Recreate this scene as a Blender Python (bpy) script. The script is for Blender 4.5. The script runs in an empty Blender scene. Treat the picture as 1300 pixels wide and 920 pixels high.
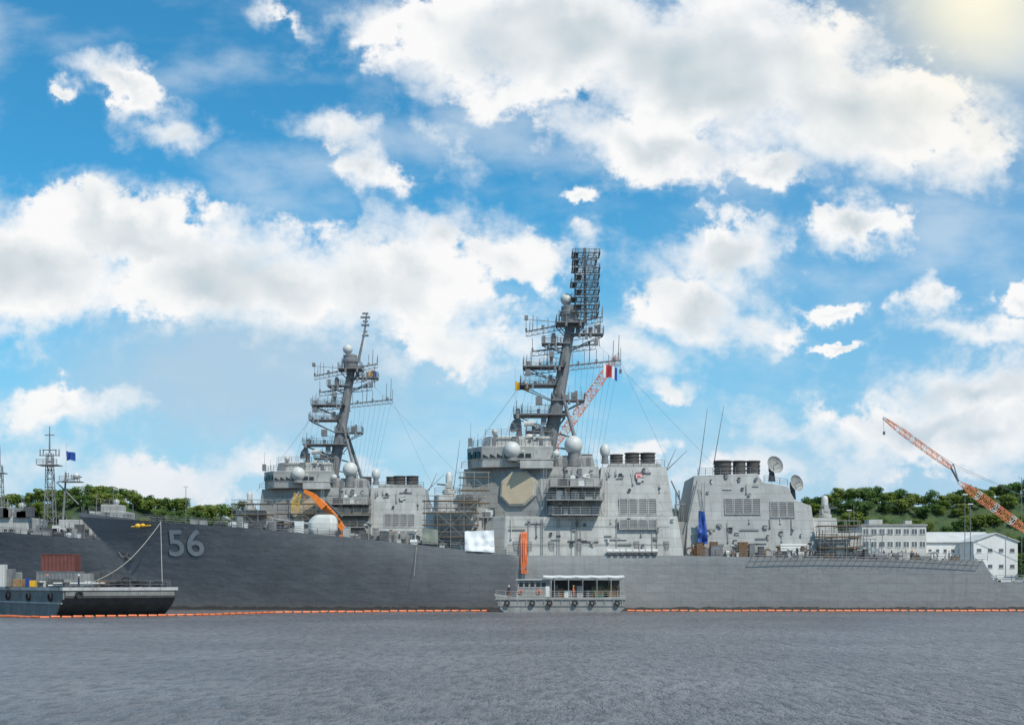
import bpy, bmesh, math, random
from mathutils import Vector, Matrix, noise
random.seed(7)
S=bpy.context.scene
coll=S.collection
F=1600.; H=4.5; HY=739.; CY=210.
def X(px,d=CY): return (px-650.)*d/F
def Z(py,d=CY): return H+(HY-py)*d/F
def V(px,py,d=CY): return (X(px,d),d,Z(py,d))
def lerp(a,b,t): return a+(b-a)*t
def cl(t): return max(0.,min(1.,t))
def interp(x,pts):
    if x<=pts[0][0]: return pts[0][1]
    for (a,b),(c,d) in zip(pts,pts[1:]):
        if x<=c: return b+(d-b)*(x-a)/(c-a)
    return pts[-1][1]
# ---------------------------------------------------------------- nodes
class NB:
    def __init__(s,nt): s.nt=nt
    def n(s,t,**kw):
        o=s.nt.nodes.new(t)
        for k,v in kw.items(): setattr(o,k,v)
        return o
    def set(s,inp,v):
        if hasattr(v,'is_output') : s.nt.links.new(v,inp)
        else: inp.default_value=v
    def m(s,op,a,b=0.,c=0.,clamp=False):
        o=s.n('ShaderNodeMath',operation=op); o.use_clamp=clamp
        s.set(o.inputs[0],a); s.set(o.inputs[1],b); s.set(o.inputs[2],c); return o.outputs[0]
    def vm(s,op,a,b=(0,0,0),c=None):
        o=s.n('ShaderNodeVectorMath',operation=op)
        s.set(o.inputs[0],a); s.set(o.inputs[1],b)
        if c is not None: s.set(o.inputs[2],c)
        return o.outputs['Value'] if op=='LENGTH' else o.outputs[0]
    def scale(s,a,f):
        o=s.n('ShaderNodeVectorMath',operation='SCALE'); s.set(o.inputs[0],a); s.set(o.inputs['Scale'],f); return o.outputs[0]
    def mr(s,v,a,b,c=0.,d=1.,t='SMOOTHSTEP'):
        o=s.n('ShaderNodeMapRange',interpolation_type=t)
        s.set(o.inputs[0],v); 
        for i,k in enumerate((a,b,c,d)): s.set(o.inputs[i+1],k)
        return o.outputs[0]
    def mix(s,f,a,b,mode='MIX'):
        o=s.n('ShaderNodeMix',data_type='RGBA',blend_type=mode)
        s.set(o.inputs[0],f)
        for k,v in ((6,a),(7,b)):
            if isinstance(v,tuple) and len(v)==3: v=v+(1.,)
            s.set(o.inputs[k],v)
        return o.outputs[2]
    def noise(s,vec,sc,det=3.,rough=.55,col=False,dist=0.,dim='3D'):
        o=s.n('ShaderNodeTexNoise',noise_dimensions=dim); s.set(o.inputs['Vector'],vec)
        o.inputs['Scale'].default_value=sc; o.inputs['Detail'].default_value=det
        o.inputs['Roughness'].default_value=rough; o.inputs['Distortion'].default_value=dist
        return o.outputs['Color'] if col else o.outputs[0]
    def comb(s,x,y,z=0.):
        o=s.n('ShaderNodeCombineXYZ'); s.set(o.inputs[0],x); s.set(o.inputs[1],y); s.set(o.inputs[2],z); return o.outputs[0]
    def sep(s,v):
        o=s.n('ShaderNodeSeparateXYZ'); s.set(o.inputs[0],v); return o.outputs
MATS={}
def pm(name,col,rough=.6,var=.12,sc=.5,streak=0.,scol=(.12,.07,.045),panel=0.,bump=.0,metal=0.,boot=False,col2=None,c2s=.3):
    if name in MATS: return MATS[name]
    m=bpy.data.materials.new(name); m.use_nodes=True; nt=m.node_tree; nt.nodes.clear(); b=NB(nt)
    out=b.n('ShaderNodeOutputMaterial'); p=b.n('ShaderNodeBsdfPrincipled'); nt.links.new(p.outputs[0],out.inputs[0])
    pos=b.n('ShaderNodeNewGeometry').outputs['Position']
    n1=b.noise(pos,sc,4.,.6)
    f=b.mr(n1,.3,.7,1-var,1+var,'LINEAR')
    c=b.mix(1.,tuple(col),b.comb(f,f,f),'MULTIPLY')
    if col2: c=b.mix(b.mr(b.noise(pos,c2s,4.),.42,.6),c,tuple(col2))
    if boot:
        # reflected sunlight put into the hull colour: palest amidships, less so aft
        px_=b.m('ADD',b.sep(pos)[0],b.mr(b.noise(pos,.5,3.),.3,.7,-.6,.6))
        c=b.mix(b.mr(px_,-.6,2.2,0.,1.),c,(.335,.33,.32))
        c=b.mix(b.mr(px_,14.,36.,0.,.85),c,(.255,.257,.26))
    if streak>0:
        st=b.noise(b.vm('MULTIPLY',pos,(1.3,1.3,.09)),1.,4.,.65)
        c=b.mix(b.mr(st,.54,.74,0.,streak),c,tuple(scol))
        st2=b.noise(b.vm('MULTIPLY',pos,(.5,.5,.05)),1.,3.,.6)
        lt=tuple(min(1,k*1.35) for k in col)
        c=b.mix(b.mr(st2,.5,.72,0.,min(.8,streak*1.2)),c,lt)
    if panel>0:
        sx=b.sep(pos)
        br=b.n('ShaderNodeTexBrick'); nt.links.new(b.comb(b.m('ADD',sx[0],sx[1]),sx[2]),br.inputs['Vector'])
        br.inputs['Scale'].default_value=1.; br.inputs['Mortar Size'].default_value=.04
        br.inputs['Brick Width'].default_value=3.1; br.inputs['Row Height'].default_value=1.45
        br.inputs['Color1'].default_value=(1,1,1,1); br.inputs['Color2'].default_value=(.84,.84,.84,1); br.inputs['Mortar'].default_value=(.5,.5,.5,1)
        c=b.mix(panel,c,b.mix(1.,c,br.outputs[0],'MULTIPLY'))
    if boot:
        z=b.m('ADD',b.sep(pos)[2],b.mr(b.noise(pos,.6,3.),.3,.7,-.15,.15))
        c=b.mix(b.mr(z,.5,.65,1.,0.),c,(.045,.043,.043))
        c=b.mix(b.mr(z,.7,2.2,.3,0.),c,(.15,.13,.11))
    nt.links.new(c,p.inputs['Base Color'])
    p.inputs['Roughness'].default_value=rough; p.inputs['Metallic'].default_value=metal
    if bump>0:
        bp=b.n('ShaderNodeBump'); bp.inputs['Strength'].default_value=bump; bp.inputs['Distance'].default_value=.3
        nt.links.new(b.noise(b.vm('MULTIPLY',pos,(.5,.5,1.)),.8,2.),bp.inputs['Height']); nt.links.new(bp.outputs[0],p.inputs['Normal'])
    MATS[name]=m; return m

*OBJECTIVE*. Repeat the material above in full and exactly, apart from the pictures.

*CORRECT RESPONSE*.
Recreate this scene as a Blender Python (bpy) script. The script is for Blender 4.5. The script runs in an empty Blender scene. Treat the picture as 1300 pixels wide and 920 pixels high.
import bpy, bmesh, math, random
from mathutils import Vector, Matrix, noise
random.seed(7)
S=bpy.context.scene
coll=S.collection
F=1600.; H=4.5; HY=739.; CY=210.
def X(px,d=CY): return (px-650.)*d/F
def Z(py,d=CY): return H+(HY-py)*d/F
def V(px,py,d=CY): return (X(px,d),d,Z(py,d))
def lerp(a,b,t): return a+(b-a)*t
def cl(t): return max(0.,min(1.,t))
def interp(x,pts):
    if x<=pts[0][0]: return pts[0][1]
    for (a,b),(c,d) in zip(pts,pts[1:]):
        if x<=c: return b+(d-b)*(x-a)/(c-a)
    return pts[-1][1]
# ---------------------------------------------------------------- nodes
class NB:
    def __init__(s,nt): s.nt=nt
    def n(s,t,**kw):
        o=s.nt.nodes.new(t)
        for k,v in kw.items(): setattr(o,k,v)
        return o
    def set(s,inp,v):
        if hasattr(v,'is_output') : s.nt.links.new(v,inp)
        else: inp.default_value=v
    def m(s,op,a,b=0.,c=0.,clamp=False):
        o=s.n('ShaderNodeMath',operation=op); o.use_clamp=clamp
        s.set(o.inputs[0],a); s.set(o.inputs[1],b); s.set(o.inputs[2],c); return o.outputs[0]
    def vm(s,op,a,b=(0,0,0),c=None):
        o=s.n('ShaderNodeVectorMath',operation=op)
        s.set(o.inputs[0],a); s.set(o.inputs[1],b)
        if c is not None: s.set(o.inputs[2],c)
        return o.outputs['Value'] if op=='LENGTH' else o.outputs[0]
    def scale(s,a,f):
        o=s.n('ShaderNodeVectorMath',operation='SCALE'); s.set(o.inputs[0],a); s.set(o.inputs['Scale'],f); return o.outputs[0]
    def mr(s,v,a,b,c=0.,d=1.,t='SMOOTHSTEP'):
        o=s.n('ShaderNodeMapRange',interpolation_type=t)
        s.set(o.inputs[0],v); 
        for i,k in enumerate((a,b,c,d)): s.set(o.inputs[i+1],k)
        return o.outputs[0]
    def mix(s,f,a,b,mode='MIX'):
        o=s.n('ShaderNodeMix',data_type='RGBA',blend_type=mode)
        s.set(o.inputs[0],f)
        for k,v in ((6,a),(7,b)):
            if isinstance(v,tuple) and len(v)==3: v=v+(1.,)
            s.set(o.inputs[k],v)
        return o.outputs[2]
    def noise(s,vec,sc,det=3.,rough=.55,col=False,dist=0.,dim='3D'):
        o=s.n('ShaderNodeTexNoise',noise_dimensions=dim); s.set(o.inputs['Vector'],vec)
        o.inputs['Scale'].default_value=sc; o.inputs['Detail'].default_value=det
        o.inputs['Roughness'].default_value=rough; o.inputs['Distortion'].default_value=dist
        return o.outputs['Color'] if col else o.outputs[0]
    def comb(s,x,y,z=0.):
        o=s.n('ShaderNodeCombineXYZ'); s.set(o.inputs[0],x); s.set(o.inputs[1],y); s.set(o.inputs[2],z); return o.outputs[0]
    def sep(s,v):
        o=s.n('ShaderNodeSeparateXYZ'); s.set(o.inputs[0],v); return o.outputs
MATS={}
def pm(name,col,rough=.6,var=.12,sc=.5,streak=0.,scol=(.12,.07,.045),panel=0.,bump=.0,metal=0.,boot=False,col2=None,c2s=.3):
    if name in MATS: return MATS[name]
    m=bpy.data.materials.new(name); m.use_nodes=True; nt=m.node_tree; nt.nodes.clear(); b=NB(nt)
    out=b.n('ShaderNodeOutputMaterial'); p=b.n('ShaderNodeBsdfPrincipled'); nt.links.new(p.outputs[0],out.inputs[0])
    pos=b.n('ShaderNodeNewGeometry').outputs['Position']
    n1=b.noise(pos,sc,4.,.6)
    f=b.mr(n1,.3,.7,1-var,1+var,'LINEAR')
    c=b.mix(1.,tuple(col),b.comb(f,f,f),'MULTIPLY')
    if col2: c=b.mix(b.mr(b.noise(pos,c2s,4.),.42,.6),c,tuple(col2))
    if boot:
        # reflected sunlight put into the hull colour: palest amidships, less so aft
        px_=b.m('ADD',b.sep(pos)[0],b.mr(b.noise(pos,.5,3.),.3,.7,-.6,.6))
        c=b.mix(b.mr(px_,-.6,2.2,0.,1.),c,(.335,.33,.32))
        c=b.mix(b.mr(px_,14.,36.,0.,.85),c,(.255,.257,.26))
    if streak>0:
        st=b.noise(b.vm('MULTIPLY',pos,(1.3,1.3,.09)),1.,4.,.65)
        c=b.mix(b.mr(st,.54,.74,0.,streak),c,tuple(scol))
        st2=b.noise(b.vm('MULTIPLY',pos,(.5,.5,.05)),1.,3.,.6)
        lt=tuple(min(1,k*1.35) for k in col)
        c=b.mix(b.mr(st2,.5,.72,0.,min(.8,streak*1.2)),c,lt)
    if panel>0:
        sx=b.sep(pos)
        br=b.n('ShaderNodeTexBrick'); nt.links.new(b.comb(b.m('ADD',sx[0],sx[1]),sx[2]),br.inputs['Vector'])
        br.inputs['Scale'].default_value=1.; br.inputs['Mortar Size'].default_value=.04
        br.inputs['Brick Width'].default_value=3.1; br.inputs['Row Height'].default_value=1.45
        br.inputs['Color1'].default_value=(1,1,1,1); br.inputs['Color2'].default_value=(.84,.84,.84,1); br.inputs['Mortar'].default_value=(.5,.5,.5,1)
        c=b.mix(panel,c,b.mix(1.,c,br.outputs[0],'MULTIPLY'))
    if boot:
        z=b.m('ADD',b.sep(pos)[2],b.mr(b.noise(pos,.6,3.),.3,.7,-.15,.15))
        c=b.mix(b.mr(z,.5,.65,1.,0.),c,(.045,.043,.043))
        c=b.mix(b.mr(z,.7,2.2,.3,0.),c,(.15,.13,.11))
    nt.links.new(c,p.inputs['Base Color'])
    p.inputs['Roughness'].default_value=rough; p.inputs['Metallic'].default_value=metal
    if bump>0:
        bp=b.n('ShaderNodeBump'); bp.inputs['Strength'].default_value=bump; bp.inputs['Distance'].default_value=.3
        nt.links.new(b.noise(b.vm('MULTIPLY',pos,(.5,.5,1.)),.8,2.),bp.inputs['Height']); nt.links.new(bp.outputs[0],p.inputs['Normal'])
    MATS[name]=m; return m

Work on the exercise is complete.